There is so much to learn from Ben.  Personally, I will carry his lesson about the ultimate humility.

What does it mean to be humble? The Torah recounts that “the man Moses was very humble, above all the men that were upon the face of the earth.” (Numbers 12:3)  Why was Moses, the celebrated leader and prophet, described in this way?

The story of the daughters of Zelophehad, read in synagogues across the world this past week, offers a clue.   “Then drew near the daughters of Zelophehad . . . . And they stood before Moses . . . and all the congregation, at the door of the tent of meeting, saying: `Our father died in the wilderness, and he was not among the company of them that gathered themselves together against the Lord in the company of Korah, but he died in his own sin; and he had no sons. Why should the name of our father be done away from among his family, because he had no son? Give unto us a possession among the brethren of our father.’ And Moses brought their cause before the Lord.”  (Numbers 27:1-5)

Moses had received the Law at Mount Sinai and delivered it to the Children of Israel.  The daughters, whose father suffered an ignominious death, are the first people with the audacity to challenge the content of the law and speficially their exclusion under the laws of inheritance. And how does Moses respond?  He listens and, without delay, brings their case before God, leading to the first explicit amendment of the law given at Sinai.

What can we take away from this?  The daughters are unafraid to assert themselves in the face of an unfortunate circumstance. Moses, in turn, does not hesitate to bring their petition before God.  How many of us respond the same unflinching way to the challenges we encounter?

As human beings, we are born storytellers.  Stories help us make sense of the world and keep memories alive.  We tell ourselves stories all the time, and share some of them with the people around us.  Sometimes we are right. Sometimes we are deceiving ourselves.  There is a natural temptation to convince ourselves we are in control or that we know what is true. We believe our own stories and discount other people’s stories, especially when they conflict with our own. No, that’s not the way I remember it.  That’s not what was really happening. The truth is …

Sometimes we go beyond just telling ourselves stories and tell stories that put on a show for other people. There is a Chasidic story told of a king who, in an effort to show his humility, refused to ride in his royal carriage. Instead, he would walk behind it — until a wise man taught him that the proper way was to be humble riding inside the carriage.

The highest form of humility is not the external action on display for everyone else, but the internal: how we think and encounter the terrain inside ourselves. True humility is an awareness of and sensitivity to the limits of our own perspective. It is about accepting that we are not in control, avoiding the mistake of taking for granted that our stories are true, and not worrying about trying to persuade ourselves or others. Ultimately, the core is epistemological modesty — appreciating the limitations of our own finite perspectives and being unafraid to admit that we don’t know, that we are uncertain, that we are even wrong, that we have a limited ability to know what is really going on or why anything is happening. The philosopher Isaiah Berlin quoted Joseph Schumpeter on this challenge: “To realise the relative validity of one’s convictions, and yet stand for them unflinchingly, is what distinguishes a civilised man from a barbarian.”

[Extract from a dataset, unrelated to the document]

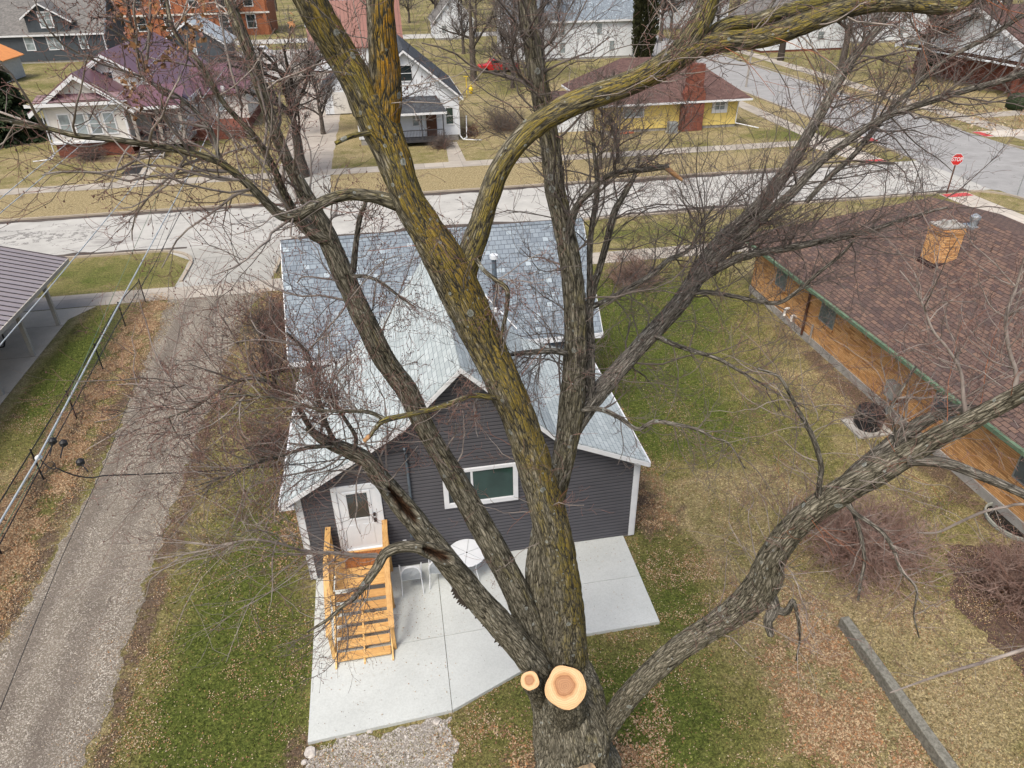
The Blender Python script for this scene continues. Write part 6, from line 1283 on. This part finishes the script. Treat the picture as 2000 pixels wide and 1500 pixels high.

I think Ben’s humility grew out of his emunah, his faith, in the only One who knows what is true. Psalm 93 begins, “The Lord reigns; he is robed in majesty.” The word for “majesty” applied to God in the Hebrew is ge’ut. When the same root is applied to human beings, the quality is not ge’ut, majesty, but (in the more familiar Yiddish) gai’vah, arrogance. In other words, that which is regal and fitting for the Holy One is unbecoming for us. God knows everything.  We, on the other hand, only make the mistake of pretending or thinking we do.

As someone who gets riled up easily over petty conflicts and minor setbacks, I will carry forward the inspiration of Ben’s steadfast way of dealing with what was happening.  When I catch myself deep in the act of telling myself stories, when I feel victimized or righteously indignant, I will think of Ben and do my best to remember that anger does no good, and that all we can do is think about where we could do better, where we have gone wrong, and where we can be more modest about what we know.

Ben, Dorit and I are just two of the countless people who will carry your lessons and your memory forward in our lives.  I write this with tears in my eyes that time ran out on the opportunities to connect.  I hope you know how much we loved you and how grateful we were for your love. Above all, I hope your children and your family know how much you loved them.  For my part, I will honor your memory by doing my best to keep you in mind and live with more equanimity in the face of the things I can’t control.  Goodbye, my friend.